Matt Miller, a spokesman for the DSCC, said the ad was launched after Smith began running an ad last week attacking Merkley for taking contributions for his federal race while the state Legislature was in session in February, and Novick for his advocacy on tax issues.
"We think that he is one of the most vulnerable incumbents in the country, and the fact that he is already on the air attacking his opponents is a sign of that," Miller said.
Smith's campaign reacted quickly to the ad, sending out a plea for donations to supporters, even though Smith has already raised $8.3 million, far, far more than either of his Democratic rivals.
R.C. Hammond, a spokesman for Smith, said Smith has "a fundamental belief that cutting taxes is good for families, that leaving money in people's pockets will do more good most of the time than sending it to Washington, D.C. It is a fundamental black-and-white difference between Senator Smith and his opponents."
The DSCC has far outraised its Republican counterpart this year, with $37.8 million in the bank, more than double the National Republican Senatorial Committee's $17.3 million.
This isn't the committee's first ad buy of this election cycle. In July 2007, the committee spent $100,000 to buy ads in four states - Kentucky, Maine, Minnesota and New Hampshire - to pressure Republicans facing re-election over the Iraq war.
Elsewhere on the airwaves, the Merkley campaign on Wednesday began airing a commercial jabbing at Novick for blog postings criticizing prominent Democrats, written before he was a Senate candidate. The ad also portrays Merkley as a bridge-builder.
"As a political consultant, he tears people down in order to change their views," said Matt Canter, a spokesman for Merkley. "Jeff Merkley has a very different leadership style, of bringing people together to make change."

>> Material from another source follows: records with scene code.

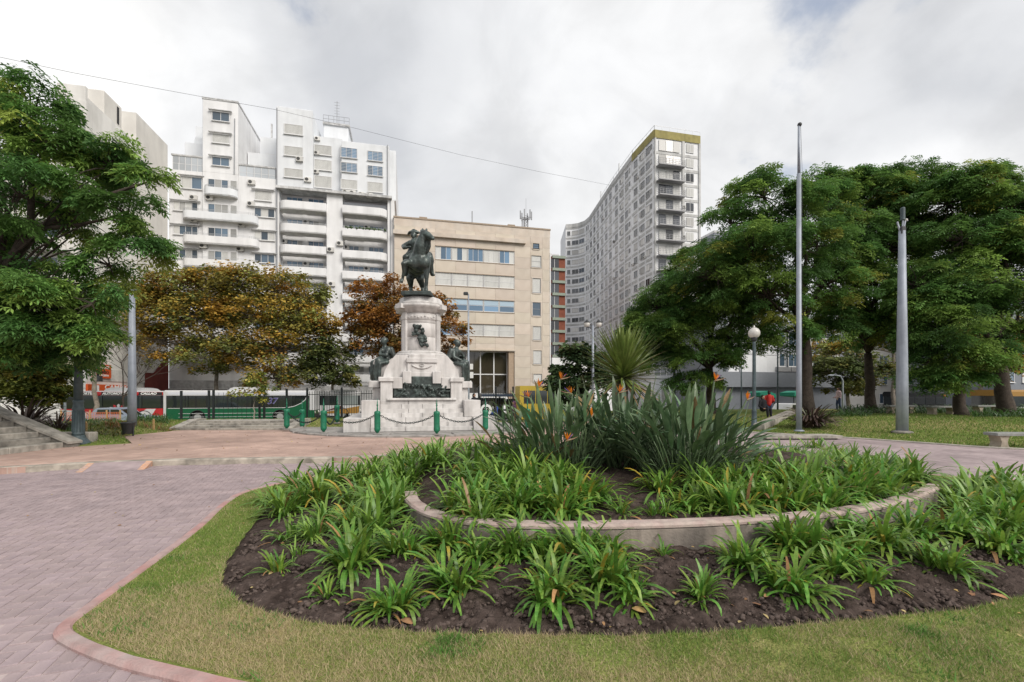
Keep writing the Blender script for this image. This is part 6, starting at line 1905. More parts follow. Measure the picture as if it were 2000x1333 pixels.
mb.prism(outline[::-1] if sum((outline[i][0] * outline[(i + 1) % len(outline)][1] - outline[(i + 1) % len(outline)][0] * outline[i][1]) for i in range(len(outline))) < 0 else outline, 0, ZT)
mb.build('wall', m_tw, D_)
full = [path[0]] + side
def seg_box(mb, a, b, z0, z1, out, inn=.05, mi=0, t0=0.0, t1=1.0):
    a = Vector((a[0], a[1], 0)); b = Vector((b[0], b[1], 0)); d = (b - a); L = d.length; d /= L
    nrm = Vector((-d.y, d.x, 0)) * -1.0
    if nrm.dot(Vector((a.x + 6, a.y + 10, 0)) - Vector((a.x, a.y, 0))) > 0: nrm = -nrm
    p = a + d * L * t0; q = a + d * L * t1
    vs = []
    for z in (z0, z1):
        for w, o in ((p, out), (q, out), (q, -inn), (p, -inn)):
            vs.append((w.x + nrm.x * o, w.y + nrm.y * o, z))
    mb.add(vs, [(0, 3, 2, 1), (4, 5, 6, 7), (0, 1, 5, 4), (1, 2, 6, 5), (2, 3, 7, 6), (3, 0, 4, 7)], mi)
    return nrm
for f_ in range(NF + 1):
    z = f_ * FH
    mb = MB()
    for a, b in zip(full[:-1], full[1:]):
        seg_box(mb, a, b, z - .06, z + .42, .07)
    mb.build('floor_band', m_conc, D_)
mb = MB()
for i, (a, b) in enumerate(zip(full[:-1], full[1:])):
    if i < 1: seg_box(mb, a, b, ZT - 1.35, ZT + .1, .16)
    elif i == 1: seg_box(mb, a, b, ZT - 1.35, ZT + .1, .16)
mb.build('yellow_band', m_yellow, D_)
mb = MB()
for i, (a, b) in enumerate(zip(full[:-1], full[1:])):
    if i >= 2: seg_box(mb, a, b, ZT - 1.0, ZT + .05, .16)
mb.build('parapet', m_conc, D_)
# vertical fins on the long side
for i, (a, b) in enumerate(zip(side[:5], side[1:6])):
    L = (Vector(a) - Vector(b)).length
    for t in (0.02, .35, .68):
        mb = MB(); seg_box(mb, a, b, 0, ZT - 1.4, .13, .05, 0, t, t + .28 / L); mb.build('fin', m_tw, D_)
# windows on the long side and curved wing
m_tglass = glass_mat('tower_glass', (0.055, 0.06, 0.07), per_object=.8)
m_tblind = mat('tower_blind', (0.60, 0.59, 0.57), rough=.7, var=.1, per_object=.3)
twm = {}
def tower_window(a, b, t, w, z0, h_, blind):
    a = Vector((a[0], a[1], 0)); b = Vector((b[0], b[1], 0)); d = (b - a).normalized(); p = a.lerp(b, t)
    nrm = Vector((d.y, -d.x, 0))
    if nrm.dot(Vector((6, 10, 0))) > 0: nrm = -nrm
    key = (w, h_, blind)
    if key not in twm:
        mb = MB(); mb.box(-w / 2, w / 2, -.02, .02, 0, h_, 0)
        for x in (-w / 2, 0, w / 2 - .05): mb.box(x, x + .05, -.06, -.021, 0, h_, 1)
        mb.box(-w / 2 - .05, w / 2 + .05, -.10, -.061, -.06, .03, 1); mb.box(-w / 2, w / 2, -.09, -.061, h_ - .06, h_, 2)
        twm[key] = mb.mesh('window', [m_tblind if blind else m_tglass, m_conc, m_frame_g])
    ang = math.atan2(nrm.x, -nrm.y)
    return link('window', twm[key], D_, (p.x + nrm.x * .03, p.y + nrm.y * .03, z0), (0, 0, ang))
rw = random.Random(3)
for f_ in range(2, NF):
    z = f_ * FH + .95
    for i, (a, b) in enumerate(zip(side[:4], side[1:5])):
        for t, w in ((.13, .7), (.27, 1.5), (.50, 1.5), (.60, .7), (.82, 1.6)) if i < 2 else ((.2, 1.6), (.52, 1.6), (.84, 1.6)):
            tower_window(a, b, t, w, z if w > 1 else z + .35, 1.25 if w > 1 else .8, rw.random() < .45)
    for i in (4, 5, 6):
        tower_window(side[i], side[i + 1], .5, 1.9, z, 1.2, rw.random() < .3)
    tower_window(side[7], side[8], .5, .9, z, 1.2, False)
# the balcony stack on the end wall
bu = Vector((U.x, U.y, 0)); bn = Vector((U.y, -U.x, 0))
for f_ in range(3, NF + 1):
    z = f_ * FH - FH + .1
    e = empty('balcony', (bu.x * .35, bu.y * .35, z), ANG, parent=D_)
    if f_ < NF:
        P_box('balcony_slab', e, 0, 5.2, -1.35, -.12, .1, .32, m_frame_g)
        rl = MB()
        for k in range(9): rl.bar((.06 + 5.08 * k / 8, -1.28, .32), (.06 + 5.08 * k / 8, -1.28, 1.25), .04)
        for zz in (.62, .93, 1.25): rl.bar((.03, -1.28, zz), (5.17, -1.28, zz), .04); rl.bar((.05, -1.28, zz), (.05, -.13, zz), .04); rl.bar((5.15, -1.28, zz), (5.15, -.13, zz), .04)
        rl.build('railing', m_frame_g, e)
    for k in range(3):
        P_box('glass_door', e, .5 + 1.45 * k, .5 + 1.45 * k + 1.38, -.17, -.13, .45, 2.45, rw.choice((m_tglass, m_tglass, m_tblind, m_shut)))
    mb = MB(); mb.box(-.02, 1.5, -.06, .0, 0, 1.55, 0); mb.box(-.04, 1.54, -.09, -.061, -.06, .02, 1); mb.box(.7, .76, -.085, -.061, 0, 1.55, 1)
    link('window', mb.mesh('window', [rw.choice((m_tglass, m_tblind, m_shut)), m_frame_w]), D_, (bu.x * 6.55 + bn.x * .05, bu.y * 6.55 + bn.y * .05, z + .8), (0, 0, ANG))
    if f_ in (9, 11, 12, 14): o = ac(D_, 0, 0, 0, .8); o.location = (bu.x * 5.95 + bn.x * .1, bu.y * 5.95 + bn.y * .1, z + 1.2); o.rotation_euler = (0, 0, ANG)
mb = MB()
for a, b in ((0, .28), (5.62, 6.1), (9.1, 9.45)):
    seg_box(mb, (bu.x * a, bu.y * a), (bu.x * b, bu.y * b), 0, ZT - 1.4, .24)
mb.build('end_pier', m_conc, D_)
rl = MB()
for i, (a, b) in enumerate(zip(full[:4], full[1:5])):
    rl.bar((a[0], a[1], ZT + .9), (b[0], b[1], ZT + .9), .06)
    for k in range(7):
        p = Vector(a).lerp(Vector(b), k / 6); rl.bar((p.x, p.y, ZT), (p.x, p.y, ZT + .9), .05)
rl.bar((-2.4, 17, ZT), (-2.4, 17, ZT + 2.6), .3); rl.bar((-3.9, 30, ZT), (-3.9, 30, ZT + 2.2), .3)
rl.build('roof_railing', m_rail, D_)
for k in range(26):
    i = rw.randrange(0, 4); f_ = rw.randrange(3, NF - 1); t = rw.choice((.38, .70, .93))
    a = Vector((*side[i], 0)); b = Vector((*side[i + 1], 0)); p = a.lerp(b, t); d = (b - a).normalized(); nrm = Vector((-d.y, d.x, 0))
    if nrm.dot(Vector((6, 10, 0))) > 0: nrm = -nrm
    o = ac(D_, 0, 0, 0, .8); o.location = (p.x + nrm.x * .1, p.y + nrm.y * .1, f_ * FH + .8); o.rotation_euler = (0, 0, math.atan2(nrm.x, -nrm.y))

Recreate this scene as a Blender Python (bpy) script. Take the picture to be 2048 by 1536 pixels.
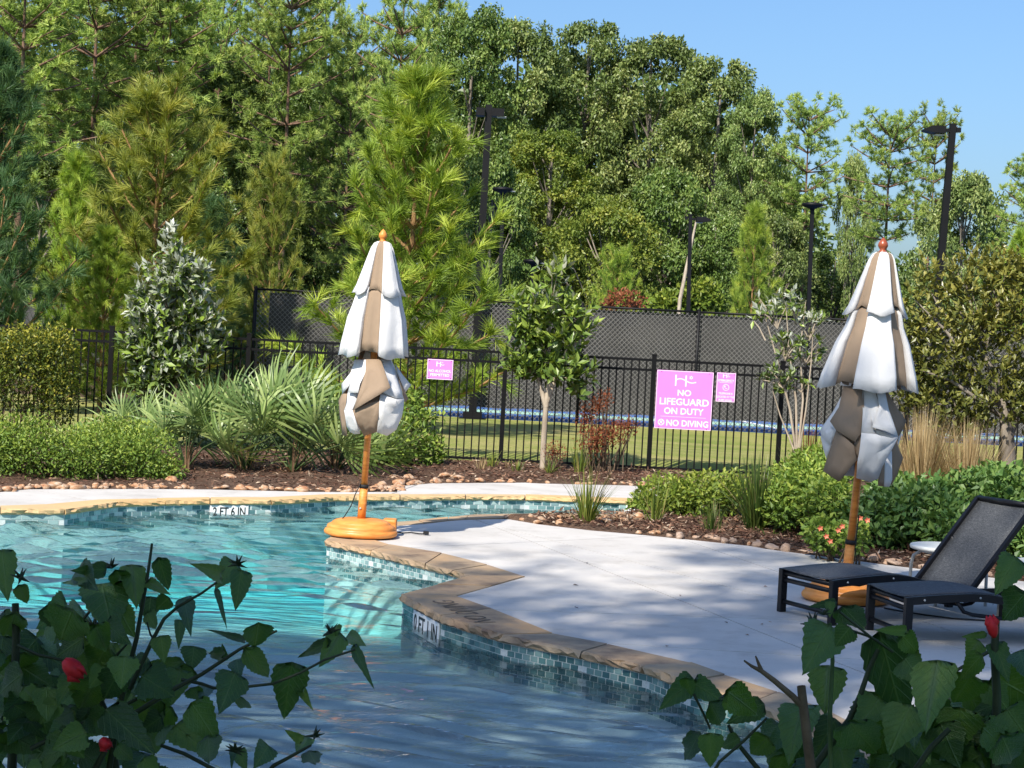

But Novick's campaign manager, Jake Weigler, said the ad pulls a few words from lengthy blog postings, and presents them out of context. For example, Novick's query about whether Obama could be classified as a "captive-of-special-interests fraud" came during an examination of Obama's support for the corn-based ethanol industry, which has come under fire for its high environmental price tag.
"The Merkley campaign is so desperate that they have decided to launch a full-scale negative barrage against us," Weigler said.